Whatever policy you choose to implement, it is a good idea to bill quickly so that your money does not stay on the street.
There are at least three ways you can handle this situation.
Issue a check
Issue a credit against further service with or without an expiration date
Use a minimum billing policy so that no credits are due
Let’s look at each of options to get a feeling for the advantages and disadvantages of each credit policy.
Issue a check
Customer has paid for a service, returned the unit early and has a balance due. Your policy is that if the customer does not use the balance within 90 days a check is issued to credit the account to zero and return the money to the customer.
The positive aspects of this policy are:
Easy to understand and explain.
Allows for balance to be used on next job for "regular customers".
Easy to monitor activity to determine "actual cost" to guide future policy decisions.
On the downside, you can be impacted by:
Administrative costs of sending out lots of little checks.
Giving back money your company has already booked.
Increased cost of operations without the associated revenue because of early pickup.
Issue A Credit Against Further Service With Or Without An Expiration Date
One you receive a check the money is yours. If a customer calls for an early pickup, you can issue a credit that remains active for a year and then expires if not used. Your customer understands that you need to recover your fixed costs and the money is still available for future use of services.
The positive aspects of this policy are:
Easy to understand and explain.
Allows for balance to be used on next job for "all customers".
Once money is received, it is yours to keep.
On the downside you can be impacted by:
Finding the tools and administrative costs of monitor expiration of credits.
Customers who terminate rental during early part of the month with no potential further use can feel as if they have paid for a service they never received.

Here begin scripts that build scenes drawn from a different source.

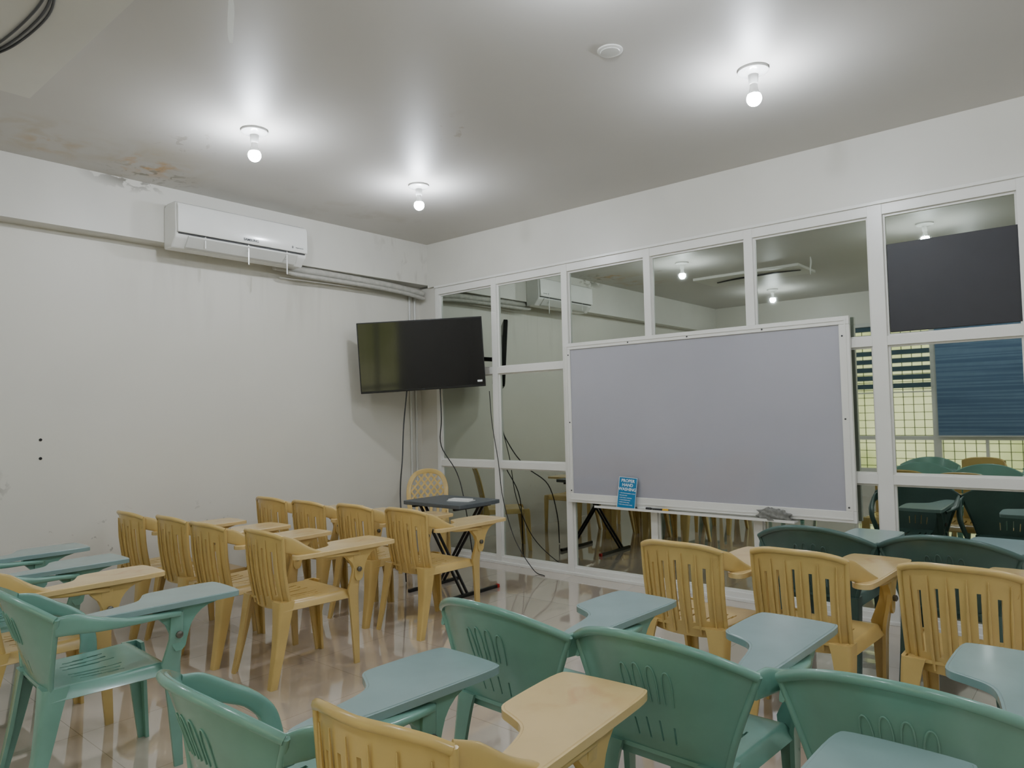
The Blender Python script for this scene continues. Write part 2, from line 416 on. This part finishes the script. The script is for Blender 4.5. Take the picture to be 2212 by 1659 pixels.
# ---------------------------------------------------------------- room shell
XW=-5.555; XB=-5.3955; YG=5.043; ZC=3.1415; YB=-1.8; XR=2.4
def plane_box(name,b,m): return struct(boxes(name,[b],m))
plane_box("floor",(XW-.1,XR+.1,YB-.1,YG+.4,-.1,0),M['floor'])
plane_box("ceiling",(XW-.1,XR+.1,YB-.1,YG+.4,ZC,ZC+.1),M['ceil'])
plane_box("wall_left",(XW-.1,XW,YB-.1,YG+.4,0,ZC),M['wallL'])
plane_box("wall_right",(XR,XR+.1,YB-.1,YG+.4,0,ZC),M['wall'])
plane_box("wall_front",(XW,-5.275,YG+.01,YG+.2,0,2.70),M['wall'])
plane_box("trim_1",(XW,XB,YB,YG+.02,2.72,ZC),M['beamL'])
plane_box("trim_2",(XB,XR,YG-.02,YG+.3,2.695,ZC),M['beam'])
plane_box("trim_3",(-4.336,-2.95,.55,1.20,3.11,ZC),M['beam'])
struct(boxes("wall_back",[(XW,-3.25,YB-.1,YB,0,ZC),(.35,XR,YB-.1,YB,0,ZC),(-3.25,.35,YB-.1,YB,0,.38),(-3.25,.35,YB-.1,YB,2.62,ZC)],M['wall']))
plane_box("wall_outside",(-5,2,-3.3,-3.25,0,3.2),M['outside'])
xs=[-3.25,-2.08,-.87,.35]
for i in range(3):
    a,b=xs[i],xs[i+1]; w=empty("window_%d"%(i+2),((a+b)/2,YB-.05,.38)); struct(w)
    hw=(b-a)/2
    boxes("frame",[(-hw,-hw+.05,-.03,.03,0,2.24),(hw-.05,hw,-.03,.03,0,2.24),(-.02,.02,-.029,.029,.05,2.19),(-hw+.05,hw-.05,-.03,.03,0,.05),(-hw+.05,hw-.05,-.03,.03,2.19,2.24),(-hw+.05,hw-.05,-.028,.028,.48,.54)],M['frame'],w)
    g=[(-hw+.05+k*.135,-hw+.060+k*.135,-.075,-.065,0,2.24) for k in range(int((2*hw-.1)/.135)+1)]
    g+=[(-hw,hw,-.077,-.07,.08+z*.115,.089+z*.115) for z in range(19)]
    boxes("grille",g,M['grille'],w)
def blind(xa,xb,z0,z1,gap,label,m):
    e=empty("window_blind",((xa+xb)/2,YB+.04,z1)); hw=(xb-xa)/2
    l=[]; z=z1-.06; k=0
    while z-.075>=z0:
        d=.0 if gap else .002*(k%2); k+=1
        l.append((-hw,hw,-.003-d,.003+d,z-.075-z1,z-z1)); z-=.075+gap
    boxes("fabric_band",l,m,e)
    boxes("headrail",[(-hw,hw,-.035,.035,-.06,0)],M['offwhite'],e,bev=.006)
    boxes("bottom_rail",[(-hw,hw,-.008,.008,z-.02-z1,z-z1)],M['offwhite'],e)
    tag(e,label,"blind")
blind(-3.22,-2.12,1.55,2.64,.050,"striped roller blind pulled halfway down over the window",M['zebra'])
blind(-2.05,-.90,.86,2.64,0,"closed blue roller blind over the window",M['blind'])
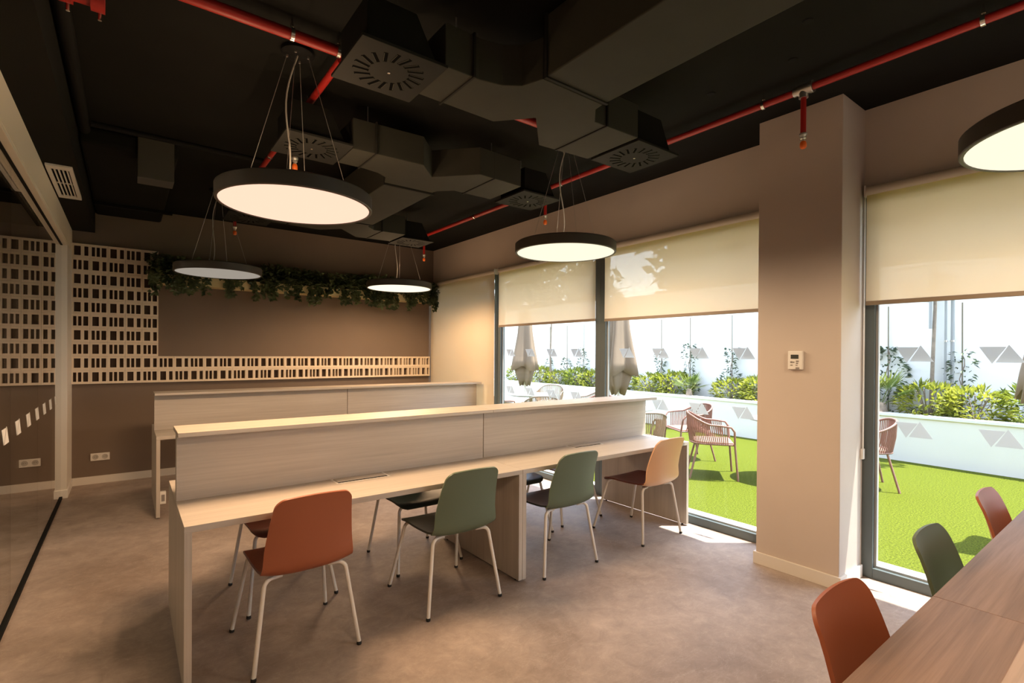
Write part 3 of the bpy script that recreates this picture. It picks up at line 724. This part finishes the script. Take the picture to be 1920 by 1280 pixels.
# fitting by the soffit
e = empty('pipe_fitting', (-.16, 2.97, 3.05), 0, 'red pipe coupling with bolts at the top edge beside the soffit', 'pipe fitting')
MB().lathe([(.0, -.08), (.05, -.08), (.05, -.03), (.035, -.03), (.035, .03), (.05, .03), (.05, .08), (0, .08)], (-.16, 2.93, 3.06), 20, 'X').build('coupling', M['red'], e, smooth=40)
for x in (-.21, -.10): MB().lathe([(.008, 0), (.008, .03)], (x, 2.985, 3.0), 8).build('bolt', M['chrome'], e)
MB().tube([(-.16, 2.93, 3.09), (-.16, 2.93, CEIL)], .006, 6).build('hanger_rod', M['steel'], e)
def sprinkler(x, y, zt, zb, label):
    e = empty('sprinkler', (x, y, zt), 0, label, 'sprinkler', 'sprinklers hanging from the red pipes')
    MB().lathe([(.0155, zb+.085), (.0155, zt)], (x, y, 0), 14).build('drop_pipe', M['red'], e, smooth=50)
    MB().lathe([(.034, -.055), (.034, -.035), (.030, -.035), (.030, .03), (.026, .03), (.026, .055)], (x, y, ZP if x > 3 else 3.06), 18, 'Y').lathe([(.026, -.05), (.026, -.015)], (x, y, ZP if x > 3 else 3.06), 16).build('tee', M['steel'], e, smooth=40)
    MB().lathe([(.022, zb+.088), (.022, zb+.075), (.017, zb+.068), (.017, zb+.058), (.008, zb+.052), (.012, zb+.046), (.007, zb+.04)], (x, y, 0), 14).build('reducer', M['steel'], e, smooth=40)
    MB().lathe([(0, zb+.042), (.013, zb+.042), (.018, zb+.03), (.018, zb+.008), (.012, zb), (0, zb)], (x, y, 0), 12).build('guard_cap', M['orange'], e, smooth=40)
    return e
sprinkler(3.22, 1.38, 3.06, 2.735, 'red sprinkler drop with an orange cap in front of the column')
sprinkler(3.22, 3.73, 3.06, 2.745, 'red sprinkler drop with an orange cap above the lit lamp by the blinds')
sprinkler(3.22, 6.24, 3.06, 2.745, 'red sprinkler drop with an orange cap in the corner above the shelf')
sprinkler(.91, 3.66, 3.04, 2.735, 'red sprinkler drop with an orange cap behind the front lamp wires')
sprinkler(.91, 6.07, 3.04, 2.735, 'red sprinkler drop with an orange cap in front of the brown wall')

# ------------------------------------------------------------------ outside
structure(MB().box(XO+.02, -12, -.2, 40, 40, 0), 'lawn', M['lawn'], 'bright green artificial lawn of the terrace outside', cat='lawn')
def pline(y): return 8.70+.05*y
pl = empty('raised_planter', (9.2, 5, 0), 0, 'long white raised planter wall along the far side of the lawn', 'planter', None, 'structure')
def slab(xa, xb, ya, yb, z0, z1, name, mat):
    P = [(xa(ya), ya), (xb(ya), ya), (xb(yb), yb), (xa(yb), yb)]; return MB().prism(P, z0, z1).build(name, mat, pl)
slab(lambda y: pline(y), lambda y: pline(y)+.15, -8, 16, 0, .63, 'front_wall', M['ext_white'])
slab(lambda y: pline(y)-.02, lambda y: pline(y)+.19, -8, 16, .63, .665, 'coping', M['ext_white'])
slab(lambda y: pline(y)+.15, lambda y: 10.6, -8, 16, 0, .60, 'soil', M['soil'])
W = [(10.35, 16), (10.3, 13.5), (9.92, 8.3), (9.85, 5), (9.62, 2.25), (10.1, 1.37), (10.1, -8)]
bw_ = MB().prism(W+[(x+.25, y) for x, y in reversed(W)], 0, 2.86)
structure(bw_, 'wall_garden', M['ext_white'], 'tall white boundary wall behind the planter')
cp_ = MB().prism([(x-.03, y) for x, y in W]+[(x+.28, y) for x, y in reversed(W)], 2.86, 2.91)
structure(cp_, 'trim_2', M['ext_white'], 'white coping on top of the boundary wall')

# shrubs ------------------------------------------------------------------------
def bush_proto(name, mat, n, rx, ry, h, ln, label, cat):
    e = empty(name, (0, 0, 0)); m = MB(); st = MB()
    for k in range(9):
        a = random.uniform(0, 2*PI); q = random.uniform(.2, .7)
        st.tube([(0, 0, -.02), (math.cos(a)*rx*q*.5, math.sin(a)*ry*q*.5, h*.4), (math.cos(a)*rx*q, math.sin(a)*ry*q, h*.8)], .006, 5)
    for k in range(n):
        v = rvec(); rr = random.uniform(.55, 1)**.5
        p = Vector((v.x*rx*rr, v.y*ry*rr, h*.45+v.z*h*.52*rr))
        if p.z < .02: p.z = random.uniform(.02, .15)
        d = Vector((v.x+rnd()*.7, v.y+rnd()*.7, v.z*.6+rnd()*.6+.25))
        leaf(m, p, d, Vector((rnd()*.4, rnd()*.4, 1)), ln*random.uniform(.7, 1.2), ln*.38)
    m.build('foliage', mat, e); st.build('stems', M['bark'], e)
    return tag(e, label, cat)
protA = bush_proto('leafy_bush', M['bush_y'], 520, .42, .34, .46, .11, '', 'bush')
protB = bush_proto('leafy_bush', M['bush'], 520, .45, .34, .50, .12, '', 'bush')
spots = [(1.05, 'B', 'dark leafy bush in the planter at the picture edge, beside the third folded parasol'), (1.72, 'A', 'broad yellow green bush in the planter below the twin grey pipes'), (2.25, 'A', 'yellow green bush in the planter at the foot of the thin tree'),
 (3.35, 'A', 'yellow green bush under the spiky palm beyond the column'), (3.9, 'B', 'leafy bush in the planter hidden behind the column'), (4.75, 'A', 'large yellow green bush in the planter right beside the column edge'), (5.35, 'A', 'yellow green bush between the column-side bush and the fan palm'), (6.75, 'A', 'yellow green bush between the fan palm and the second folded parasol'),
 (7.35, 'A', 'yellow green bush in the planter just past the second folded parasol'), (8.3, 'B', 'leafy bush in the planter hidden behind the dark window mullion'), (9.2, 'A', 'yellow green bush in the planter next to the dark window mullion'), (9.9, 'B', 'leafy bush under the tallest climber of the narrow window'), (10.7, 'A', 'yellow green bush beside the thin dark tree trunk'), (11.5, 'A', 'yellow green bush right of the first folded parasol'), (12.7, 'B', 'leafy bush seen past the first folded parasol, by the drawn blind')]
used = set()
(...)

Minimum Billing Policy So No Credits Are
In this approach, you do not issue any credits because the customer pays for the whole period. If a unit is used any portion of the month, the billing for the total month is due. This policy in conjunction with a variable rate with length of service and an explanation that the unit was not available to rent to other customers can help a customer understand that money is spent on invoicing and reserving company resources to service the unit in advance that is dependent on the monthly billing to cover costs.
To wrap up, you can see that you have several options available to your company. Which ever you choose to use, it is a good idea to retain a lawyer and to write your terms and conditions in a clear manor. A little time and money invested in good communications can save a lot of aggravation and bad will.
A company policy should handle 99% of the cases. However, there are sometimes exceptions which need special treatment, so you should always be sensitive that when it comes to money, what seems like a small sum to you may in fact be a significant amount of money to your customer.